Specific and Generic Price Rules
How Price Rules Work
This customer specific pricing has many different facets to it, but it can include what are referred to as "price rules." Price rules are very powerful. The concept is that this could come in from an integration, and usually does, so the sales team might be managing this customer-specific pricing information in a CRM or in some other line of business application, like an ERP.
Then, based on the price rules that are determined for a customer account, they could be very complex where they could literally be at the product level. This customer gets this percentage off if they purchased this much total in their entire order.
Or it could be something like—if it's this month of the year and it's this exact product, they get this many dollars off, so not a percentage, but a dollar amount. It could also be things like this particular customer on all their product's gets a 2% discount, but they also get another discount if they're in this one subcategory. Then, instead of being 2%, it's 3% total off, and then if they purchased this one product, they get $10 off for every single one that they purchase.

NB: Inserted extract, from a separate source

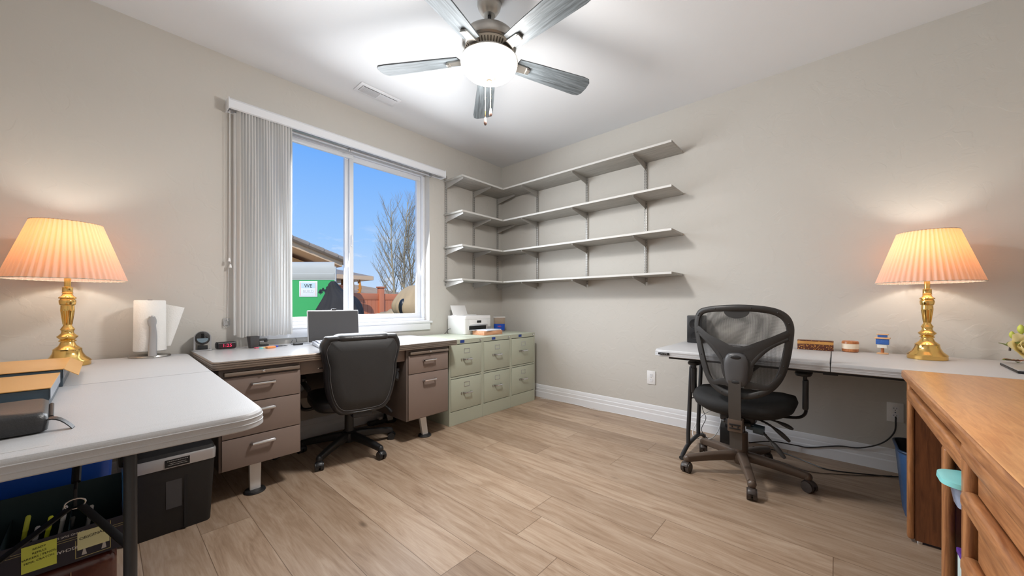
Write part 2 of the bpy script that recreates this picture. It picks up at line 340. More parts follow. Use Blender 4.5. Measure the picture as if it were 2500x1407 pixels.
b = MB(); b.loft([[(-q[0]-0.0005, y, q[1]) for q in baseprof()] for y in (YF+0.001, -0.001)]); struct(b.build('baseboard_right', M_TRIM, ang=20))
b = MB(); b.loft([[(x, -q[0]-0.0005, q[1]) for q in baseprof()] for x in (XL+0.02, -0.018)]); struct(b.build('baseboard_back', M_TRIM, ang=20))
b = MB(); b.loft([[(XL+q[0]+0.0005, y, q[1]) for q in baseprof()] for y in (YF+0.001, -0.018)]); struct(b.build('baseboard_left', M_TRIM, ang=20))

# ------------------------------------------------------------------ window
wr = struct(thing('window_1', 'white vinyl sliding window over the metal desk', 'window', (0, 0, 0)))
for k in ('category',): del wr[k]
def frame_mb(x0, x1, z0, z1, y0, y1, t, bev=0.004):
    m_ = MB(); m_.box(x0, x1, y0, y1, z0, z0+t, bev); m_.box(x0, x1, y0, y1, z1-t, z1, bev); m_.box(x0, x0+t, y0, y1, z0+t, z1-t, bev); m_.box(x1-t, x1, y0, y1, z0+t, z1-t, bev); return m_
frame_mb(WX0+0.001, WX1-0.001, WZ0+0.001, WZ1-0.001, 0.075, 0.148, 0.028).build('frame', M_VINYL, wr)
a = frame_mb(-1.880, -1.105, WZ0+0.03, WZ1-0.03, 0.11, 0.14, 0.045); a.build('sash', M_VINYL, wr)
a2 = frame_mb(-2.55, -1.815, WZ0+0.03, WZ1-0.03, 0.08, 0.108, 0.036).build('sash', M_VINYL, wr)
MB().box(-1.84, -1.145, 0.122, 0.128, WZ0+0.07, WZ1-0.07).build('pane', M_GLASS, wr, smooth=False)
MB().box(-2.52, -1.848, 0.092, 0.097, WZ0+0.06, WZ1-0.06).build('pane', M_GLASS, wr, smooth=False)
MB().box(-1.842, -1.826, 0.062, 0.080, 1.55, 1.65, 0.006).build('latch', M_VINYL, wr)
ws = MB(); ws.box(WX0-0.02, WX1+0.02, -0.028, 0.0, 0.858, 0.877, 0.003); ws.box(WX0+0.0, WX1, -0.018, -0.0005, 0.79, 0.858, 0.003)
ws.box(WX0+0.001, WX1-0.001, 0.0, 0.074, 0.8785, 0.8795)
struct(ws.build('trim_1', M_TRIM))

# ------------------------------------------------------------------ vertical blind
bt = thing('vertical_blind', 'white vertical blind drawn to the left side of the window', 'blind', (-2.53, 0, 0.8))
hb = MB()
pr = [(-0.002, 2.345), (-0.002, 2.415), (-0.085, 2.415), (-0.098, 2.400), (-0.098, 2.350), (-0.085, 2.345), (-0.085, 2.357), (-0.09, 2.40), (-0.012, 2.405), (-0.012, 2.345)]
hb.loft([[(x, q[0], q[1]-0.8) for q in pr] for x in (-0.195, 1.585)])
hb.box(-0.2, -0.195, -0.1, -0.002, 1.54, 1.617, 0.002); hb.box(1.585, 1.59, -0.1, -0.002, 1.54, 1.617, 0.002)
hb.build('valance', M_VINYL, bt)
MB().box(-0.18, 1.57, -0.06, -0.035, 1.552, 1.575, 0.003).build('head_rail', M_SILVER, bt)
NV = 19
for k in range(NV):
    x0 = -0.150+k*0.0172; rings = []; bot = 0.022-0.004*math.sin(k*1.7)
    for zi in range(25):
        z = 1.548+(bot-1.548)*zi/24; f = zi/24; row = []
        gap = 0.0135*(1-0.7*math.exp(-f*9)) if k > 0 else 0.012
        for j in range(9):
            t = j/8; xx = x0+0.0195*t-0.0012*math.sin(z*5+k*1.3); yy = -0.064-0.020*math.sin(t*math.pi*0.5)-0.004*math.sin(t*math.pi)*math.sin(z*3+k)-gap*0.4*t
            row.append((xx, yy, z))
        row.append((x0+0.0195, -0.074, z))
        rings.append(row)
    MB().loft(rings, closed=False).build('vane', M_BLIND, bt, ang=50)
rings = []
for zi in range(9):
    z = 1.535+(0.035-1.535)*zi/8; rings.append([(-0.165+0.010*i_*(0.4+0.6*zi/8)*(-1 if i_ < 3 else 1)+0.012*i_, -0.05-0.012*math.sin(i_*1.1), z) for i_ in range(6)])
MB().loft(rings, closed=False).build('rear_vane', M_BLIND, bt, ang=80)
MB().loft([[(0.172+0.0012*i_, -0.085+0.016*i_, z) for i_ in range(5)] for z in (1.54, 0.8, 0.02)], closed=False).build('edge_vane', M_BLIND, bt, ang=80)
cd = MB(); cd.tube([(-0.185, -0.05, 1.55), (-0.187, -0.045, 0.55)], 0.0015, 6); cd.tube([(-0.178, -0.04, 1.55), (-0.179, -0.035, 0.52)], 0.0012, 6)
cd.tube([(-0.189, -0.03, 0.5), (-0.192, -0.03, 0.13)], 0.001, 6)
cd.lathe([(0.003, 0), (0.009, 0.002), (0.006, 0.02), (0.003, 0.026)], 12, (-0.187, -0.045, 0.53)); cd.lathe([(0.003, 0), (0.009, 0.002), (0.006, 0.02), (0.003, 0.026)], 12, (-0.179, -0.035, 0.49))
cd.build('pull_cord', M_WHITE, bt)
cl = MB(); cl.box(-0.215, -0.175, -0.012, -0.002, 0.10, 0.15, 0.004); cl.tube([(-0.208+0.014*math.cos(a_/10*2*math.pi)+0.012, -0.015, 0.115+0.026*math.sin(a_/10*2*math.pi)) for a_ in range(10)], 0.003, 6, closed=True)
cl.build('cord_tensioner', clear_mat('clear plastic', S(200, 200, 200), 0.5), bt)
for xx in (0.62, 1.44):
    ck = MB(); ck.box(xx, xx+0.018, -0.035, -0.02, 1.53, 1.553, 0.002); ck.build('bracket', M_SILVER, bt)

# ------------------------------------------------------------------ ceiling vent
vt = thing('ceiling_vent', 'white slotted air vent in the ceiling near the window wall', 'vent', (-1.81, -0.34, H))
v = MB(); v.box(-0.17, 0.17, -0.07, 0.07, -0.008, -0.0005, 0.003); v.build('frame', M_TRIM, vt)
v = MB(); v.box(-0.145, 0.145, -0.042, 0.042, -0.0095, -0.0075); v.build('opening', M_DARK, vt, smooth=False)
v = MB()
for k in range(26):
    x = -0.14+0.0112*k; tl = -0.5 if k < 13 else 0.6
    v.box(-0.0045, 0.0045, -0.041, 0.041, -0.0008, 0.0008, mtx=Matrix.Translation((x, 0, -0.012)) @ Matrix.Rotation(tl if k >= 13 else 0.9, 4, 'Y'))
v.box(-0.005, 0.005, -0.041, 0.041, -0.016, -0.009)
v.build('louvre', M_TRIM, vt, smooth=False)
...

The price rules are really powerful because they can enable these generic rules that have inheritance so that the more granular the rule is, the more it wins, in a sense, over the macro level, high level rule.
And where there isn't a more granular rule specified, the more macro high level rule wins, and so it allows this application of these multi-tiered very faceted price rules.
In addition, there are common pricing mechanisms within a lot of ERPs that are just simply based on customer role, and they're very generic, and they might be based on quantity breaks. So, it could be that this customer generally gets a discount of this type, and then if they purchased this much quantity, they get an additional discount applied. Or it could just be simply that the customers just straight up get a quantity discount.
These are just some of the scenarios for customer specific pricing. It really can be extremely granular per customer with just general rules where those granular rules are not in existence.